> _What you are asked to do_: Begin with the first line below and retype each line exactly through the line containing "bev=.004).build('handle', 'red', t, smooth=True)". Any pictures are to be left out.

> _Data shown_:
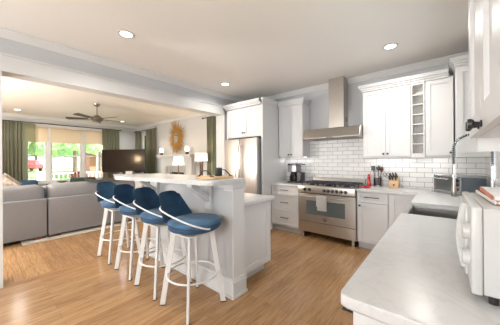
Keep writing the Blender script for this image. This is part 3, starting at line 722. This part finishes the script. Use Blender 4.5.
t = thing('pepper_mill', 'tall red bottle shaped grinder on the worktop right of the range', 'grinder', (-.955, 4.24, .915))
MB().lathe([(.026, .916), (.029, .925), (.028, .97), (.022, 1.015), (.020, 1.04), (.025, 1.06), (.023, 1.08), (.010, 1.09)], (-.955, 4.24, 0)).build('body', 'red', t, smooth=True)
MB().sph((-.955, 4.24, 1.105), .017).build('cap', 'red', t, smooth=True)
t = thing('spoon_rest', 'low red spoon rest at the foot of the red grinder', 'spoon rest', (-.965, 4.0, .915))
MB().lathe([(.03, .916), (.055, .92), (.065, .936), (.06, .938), (.045, .926), (.002, .924)], (-.955, 4.0, 0)).build('dish', 'red', t, smooth=True)
MB().box(-.925, -.87, 3.985, 4.015, .926, .938, bev=.004).build('handle', 'red', t, smooth=True)

t = thing('utensil_canister', 'clear and steel utensil canister beside the red grinder', 'canister', (-.83, 4.26, .915))
MB().lathe([(.055, .916), (.058, .92), (.058, 1.09), (.055, 1.09), (.055, .93), (.002, .93)], (-.83, 4.26, 0)).build('jar', 'clear', t, smooth=True)
MB().lathe([(.0585, .918), (.060, .918), (.060, .94), (.0585, .94)], (-.83, 4.26, 0)).build('base_band', 'chrome', t)
MB().lathe([(.0585, 1.07), (.060, 1.07), (.060, 1.09), (.0585, 1.09)], (-.83, 4.26, 0)).build('rim_band', 'chrome', t)
specs = [(-.86, 4.19, -.03, 1.26, 'spatula', 'bplast', 'black spatula standing left in the canister'), (-.825, 4.222, .0, 1.29, 'ladle', 'chrome', 'steel ladle standing highest at the back of the canister'),
         (-.82, 4.185, .008, 1.255, 'slotted_spoon', 'bplast', 'black slotted spoon in the middle of the canister'), (-.80, 4.205, .03, 1.24, 'wooden_spoon', 'walnut', 'brown wooden spoon standing right in the canister'),
         (-.862, 4.222, -.012, 1.235, 'whisk', 'chrome', 'steel whisk at the back left of the canister')]
for x, y, dx, zt, nm, mm, lab in specs:
    y += .06
    t = thing(nm, lab, 'utensil', (x, y, .935), group='cooking utensils in the canister')
    MB().cyl((x, y, .935), (x+dx*.8, y, zt-.07), .006, n=8).build('handle', mm, t)
    if nm == 'whisk':
        b = MB()
        for a in range(4):
            an = a*PI/4
            b.tube([(x+dx*.8+.026*math.sin(PI*i/10)*math.cos(an), y+.026*math.sin(PI*i/10)*math.sin(an), zt-.075+.085*(1-math.cos(PI*i/10))/2) for i in range(11)]+[(x+dx*.8-.026*math.sin(PI*i/10)*math.cos(an), y-.026*math.sin(PI*i/10)*math.sin(an), zt+.01-.085*(1-math.cos(PI*i/10))/2) for i in range(1, 11)], .0015, n=5)
        b.build('wires', mm, t)
    elif nm == 'ladle': MB().sph((x+dx, y, zt-.03), .036, (1, .5, 1)).build('bowl', mm, t, smooth=True)
    elif nm == 'spatula': MB().box(x+dx-.03, x+dx+.03, y-.004, y+.004, zt-.08, zt, bev=.003).build('blade', mm, t)
    else: MB().sph((x+dx, y, zt-.035), .03, (1, .3, 1.35)).build('bowl', mm, t, smooth=True)

t = thing('knife_block', 'light wood knife block on the worktop in the back corner', 'knife block', (-.59, 4.25, .915))
pk = [(4.19, .916), (4.315, .916), (4.325, 1.06), (4.27, 1.085), (4.185, 1.01)]
MB().prism(pk, -.655, -.53, 'X').build('block', 'wood', t, bev=.003)
MB().cyl((-.59, 4.1885, .965), (-.59, 4.184, .965), .014).build('emblem', 'label', t, label='small dark round mark')
k = 0
for x, y, z in ((-.672, 4.135, 1.035), (-.645, 4.135, 1.035), (-.60, 4.135, 1.035), (-.583, 4.175, 1.07), (-.622, 4.175, 1.07), (-.66, 4.18, 1.07)):
    pos = ['front left slot', 'second slot from front left', 'front right slot', 'back right slot', 'middle back slot', 'back left slot'][k]
    x += .035; y += .08
    tk = thing('kitchen_knife', 'black handled kitchen knife in the %s of the block' % pos, 'knife', (x, y, z), group='knives in the knife block')
    d = Vector((random.uniform(-.25, .25), -.45, .85)).normalized(); p = Vector((x, y, z))
    MB().bar(p-d*.03, p+d*.012, .018, .002, up=(1, 0, 0)).build('blade', 'chrome', tk)
    MB().bar(p+d*.012, p+d*(.085+.03*random.random()), .02, .013, up=(1, 0, 0)).build('handle', 'bplast', tk, bev=.003); k += 1
t = thing('kitchen_scissors', 'black handled scissors leaning from the left of the knife block', 'scissors', (-.655, 4.24, 1.05))
b = MB()
for s_ in (-1, 1):
    c0 = Vector((-.69+s_*.022, 4.20, 1.125)); b.tube([c0+Vector((.018*math.cos(2*PI*i/14), 0, .026*math.sin(2*PI*i/14))) for i in range(14)], .005, n=6, closed=True)
    b.bar(c0+Vector((0, 0, -.026)), (-.653, 4.22, 1.05), .009, .004)
b.build('handles', 'bplast', t)
MB().bar((-.655, 4.22, 1.055), (-.649, 4.225, 1.03), .012, .003).build('blades', 'chrome', t)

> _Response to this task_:
Keep writing the Blender script for this image. This is part 3, starting at line 722. This part finishes the script. Use Blender 4.5.
t = thing('pepper_mill', 'tall red bottle shaped grinder on the worktop right of the range', 'grinder', (-.955, 4.24, .915))
MB().lathe([(.026, .916), (.029, .925), (.028, .97), (.022, 1.015), (.020, 1.04), (.025, 1.06), (.023, 1.08), (.010, 1.09)], (-.955, 4.24, 0)).build('body', 'red', t, smooth=True)
MB().sph((-.955, 4.24, 1.105), .017).build('cap', 'red', t, smooth=True)
t = thing('spoon_rest', 'low red spoon rest at the foot of the red grinder', 'spoon rest', (-.965, 4.0, .915))
MB().lathe([(.03, .916), (.055, .92), (.065, .936), (.06, .938), (.045, .926), (.002, .924)], (-.955, 4.0, 0)).build('dish', 'red', t, smooth=True)
MB().box(-.925, -.87, 3.985, 4.015, .926, .938, bev=.004).build('handle', 'red', t, smooth=True)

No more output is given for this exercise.